Input material →
⁂

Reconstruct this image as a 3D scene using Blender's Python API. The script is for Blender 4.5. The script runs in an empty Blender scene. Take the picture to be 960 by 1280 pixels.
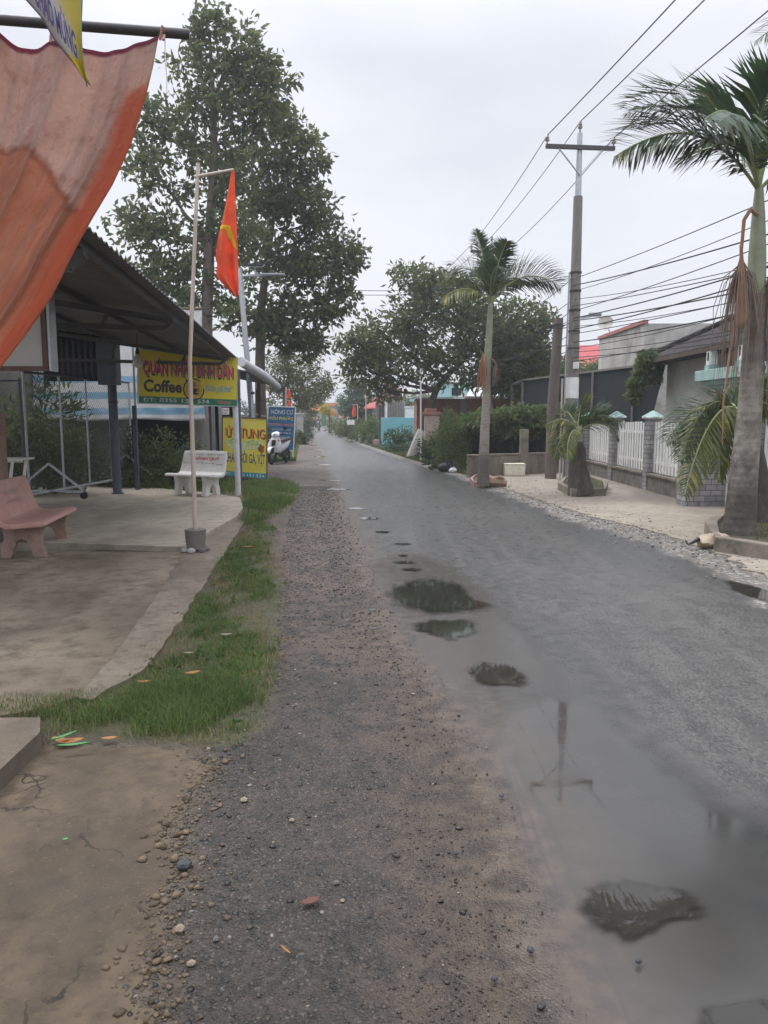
import bpy, math, random
import numpy as np
from mathutils import Vector, Matrix

S = bpy.context.scene
C = S.collection
rng = np.random.default_rng(7)
random.seed(7)
R = math.radians

# ------------------------------------------------------------------ camera geometry
PITCH = R(7.1); CP, SP = math.cos(PITCH), math.sin(PITCH); CAMH = 1.6; FPX = 960.0

def G(px, py, z=0.0):
    """photo pixel -> point on the level z"""
    u = (px-480)/FPX; v = (640-py)/FPX
    t = (z-CAMH)/(-SP+CP*v)
    return Vector((u*t, (CP+SP*v)*t, z))

def W(px, py, Y):
    """photo pixel -> point at the distance Y"""
    u = (px-480)/FPX; v = (640-py)/FPX
    t = Y/(CP+SP*v)
    return Vector((u*t, Y, CAMH+t*(-SP+CP*v)))

# ------------------------------------------------------------------ materials
class NT:
    def __init__(s, name):
        s.m = bpy.data.materials.new(name); s.m.use_nodes = True
        s.t = s.m.node_tree; s.t.nodes.clear()
        s.out = s.t.nodes.new('ShaderNodeOutputMaterial')
        s._co = None
    def n(s, typ, **kw):
        x = s.t.nodes.new(typ)
        for k, v in kw.items(): setattr(x, k, v)
        return x
    def l(s, a, b): s.t.links.new(a, b)
    def put(s, sock, v):
        if v is None: return
        if isinstance(v, bpy.types.NodeSocket): s.l(v, sock)
        else:
            if isinstance(v, (tuple, list)) and len(v) == 3 and sock.type == 'RGBA': v = (*v, 1)
            sock.default_value = v
    def co(s, scale=None, kind='Object'):
        if s._co is None: s._co = s.n('ShaderNodeTexCoord')
        o = s._co.outputs[kind]
        if scale is None: return o
        mp = s.n('ShaderNodeMapping'); s.l(o, mp.inputs['Vector']); mp.inputs['Scale'].default_value = scale
        return mp.outputs[0]
    def noise(s, scale, detail=4, rough=.55, vec=None, dist=0.0):
        x = s.n('ShaderNodeTexNoise'); s.l(vec if vec is not None else s.co(), x.inputs['Vector'])
        x.inputs['Scale'].default_value = scale; x.inputs['Detail'].default_value = detail
        x.inputs['Roughness'].default_value = rough; x.inputs['Distortion'].default_value = dist
        return x.outputs['Fac']
    def voro(s, scale, feature='F1', vec=None, out='Distance'):
        x = s.n('ShaderNodeTexVoronoi', feature=feature); s.l(vec if vec is not None else s.co(), x.inputs['Vector'])
        x.inputs['Scale'].default_value = scale
        return x.outputs[out]
    def math(s, op, a, b=None, c=None, clamp=False):
        x = s.n('ShaderNodeMath', operation=op, use_clamp=clamp)
        s.put(x.inputs[0], a)
        if b is not None: s.put(x.inputs[1], b)
        if c is not None: s.put(x.inputs[2], c)
        return x.outputs[0]
    def step(s, val, lo, hi, a=0.0, b=1.0):
        x = s.n('ShaderNodeMapRange', interpolation_type='SMOOTHSTEP')
        s.put(x.inputs[0], val)
        for i, q in zip((1, 2, 3, 4), (lo, hi, a, b)): s.put(x.inputs[i], q)
        return x.outputs[0]
    def mix(s, f, a, b, blend='MIX'):
        x = s.n('ShaderNodeMix', data_type='RGBA', blend_type=blend)
        s.put(x.inputs[0], f); s.put(x.inputs[6], a); s.put(x.inputs[7], b)
        return x.outputs[2]
    def mixf(s, f, a, b):
        x = s.n('ShaderNodeMix', data_type='FLOAT')
        s.put(x.inputs[0], f); s.put(x.inputs[2], a); s.put(x.inputs[3], b)
        return x.outputs[0]
    def attr(s, name):
        x = s.n('ShaderNodeAttribute'); x.attribute_name = name
        return x.outputs['Fac']
    def island(s):
        return s.n('ShaderNodeNewGeometry').outputs['Random Per Island']
    def bump(s, h, strength=.4, dist=.01, normal=None):
        x = s.n('ShaderNodeBump'); s.l(h, x.inputs['Height'])
        s.put(x.inputs['Strength'], strength); x.inputs['Distance'].default_value = dist
        if normal is not None: s.l(normal, x.inputs['Normal'])
        return x.outputs[0]
    def pbr(s, col, rough=.6, metal=0.0, normal=None, spec=.5, emis=None, trans=0.0):
        b = s.n('ShaderNodeBsdfPrincipled')
        s.put(b.inputs['Base Color'], col); s.put(b.inputs['Roughness'], rough); s.put(b.inputs['Metallic'], metal)
        s.put(b.inputs['Specular IOR Level'], spec)
        if normal is not None: s.l(normal, b.inputs['Normal'])
        sh = b.outputs[0]
        if trans:
            tr = s.n('ShaderNodeBsdfTranslucent'); s.put(tr.inputs[0], col)
            mx = s.n('ShaderNodeMixShader'); mx.inputs[0].default_value = trans
            s.l(b.outputs[0], mx.inputs[1]); s.l(tr.outputs[0], mx.inputs[2]); sh = mx.outputs[0]
        s.l(sh, s.out.inputs[0]); return s.m

def worn(name, col, rough=.55, metal=0.0, var=.25, scale=6, dirt=None, dirt_amt=.5, bump=.15, stretch=(1, 1, 1), trans=0.0):
    """painted or bare surface with uneven tone, blotches of dirt and a little relief"""
    t = NT(name)
    v = t.co(stretch)
    a = t.noise(scale, 6, .65, v); b = t.noise(scale*7, 3, .6, v)
    dark = tuple(c*(1-var) for c in col); lite = tuple(min(1, c*(1+var*.6)) for c in col)
    c1 = t.mix(t.step(a, .3, .7), dark, lite)
    c1 = t.mix(t.step(b, .35, .75, 0, .35), c1, dark)
    if dirt is not None:
        d = t.noise(scale*.6, 8, .7, v)
        c1 = t.mix(t.step(d, .5, .72, 0, dirt_amt), c1, dirt)
    r = t.step(a, .2, .8, rough*.85, min(1, rough*1.15))
    return t.pbr(c1, r, metal, t.bump(b, bump, .01), .5, None, trans)

def plain(name, col, rough=.6, metal=0.0):
    return worn(name, col, rough, metal, .15, 9, None, 0, .05)

def leafmat(name, c1, c2, c3=None, rough=.45, trans=.3):
    t = NT(name)
    i = t.island()
    big = t.noise(.55, 2)
    c = t.mix(t.math('ADD', t.math('MULTIPLY', i, .55), t.step(t.noise(1.7, 2), .38, .66, 0, .5)), c1, c2)
    if c3 is not None:
        j = t.math('FRACT', t.math('MULTIPLY', i, 17.31))
        c = t.mix(t.step(t.math('ADD', j, t.math('MULTIPLY', t.math('SUBTRACT', big, .5), .6)), .78, .98), c, c3)
    return t.pbr(c, rough, 0, None, .35, None, trans)

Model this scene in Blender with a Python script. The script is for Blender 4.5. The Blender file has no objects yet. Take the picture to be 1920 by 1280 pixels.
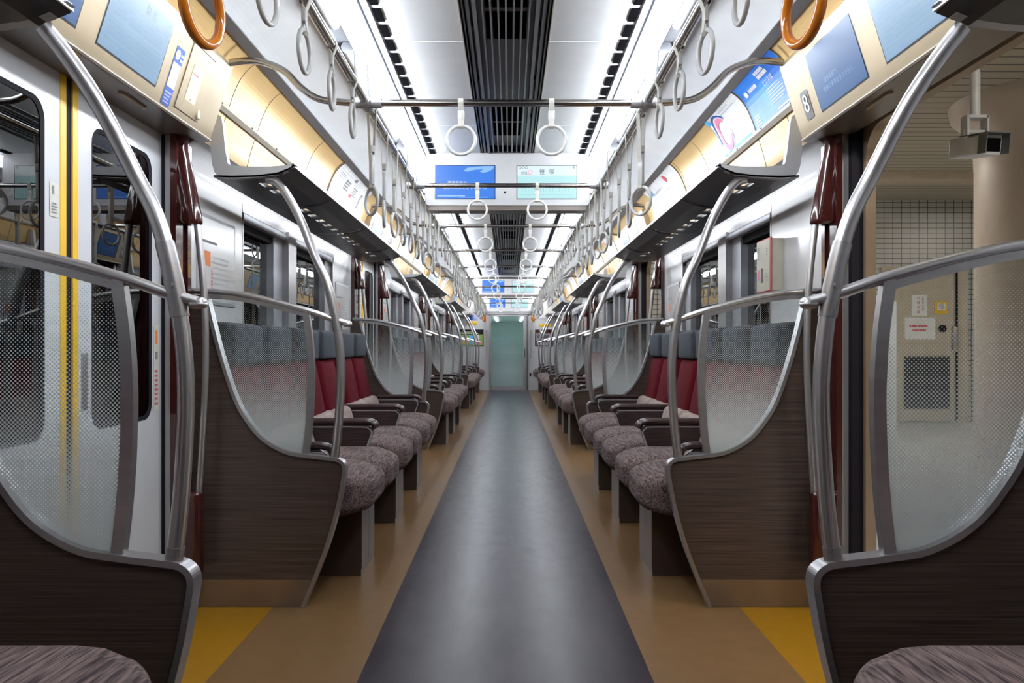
import bpy, math, random
from mathutils import Vector, Matrix
R = random.Random(7)
sc = bpy.context.scene
COL = sc.collection
# ------------------------------------------------------------ camera, light, exposure
CAMX, CAMZ, F = 0.012, 1.04, 1500.0
cd = bpy.data.cameras.new('camera'); cam = bpy.data.objects.new('camera', cd); COL.objects.link(cam)
cd.sensor_width = 36; cd.lens = F / 1920 * 36; cd.clip_start = 0.02; cd.clip_end = 200
cd.shift_x = 5 / 1920; cd.shift_y = 9 / 1920
cam.location = (CAMX, 0, CAMZ); cam.rotation_euler = (math.pi / 2, 0, 0)
sc.camera = cam
w = bpy.data.worlds.new('world'); sc.world = w; w.use_nodes = True
w.node_tree.nodes['Background'].inputs[0].default_value = (0.5, 0.6, 0.8, 1)
w.node_tree.nodes['Background'].inputs[1].default_value = 0.004
sc.view_settings.view_transform = 'Standard'; sc.view_settings.look = 'None'
sc.view_settings.exposure = 0.0; sc.view_settings.gamma = 1; sc.view_settings.use_curve_mapping = False
cy = sc.cycles
cy.max_bounces = 7; cy.diffuse_bounces = 3; cy.glossy_bounces = 3; cy.transmission_bounces = 3; cy.transparent_max_bounces = 40
cy.caustics_reflective = False; cy.caustics_refractive = False; cy.sample_clamp_indirect = 4
cy.use_denoising = True
LAMP = 31.0        # brightness of the ceiling lamp covers
SCREEN = 1.0
PLAT = 75.0        # brightness of the unseen lamps added to light the platform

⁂

Set exercise →
Identify each line holding the string "picture", and copy it out.

Answer to this exercise →
Reconstruct this image as a 3D scene using Blender's Python API. The script is for Blender 4.5. The script runs in an empty Blender scene. Take the picture to be 960 by 1280 pixels.
Model this scene in Blender with a Python script. The script is for Blender 4.5. The Blender file has no objects yet. Take the picture to be 1920 by 1280 pixels.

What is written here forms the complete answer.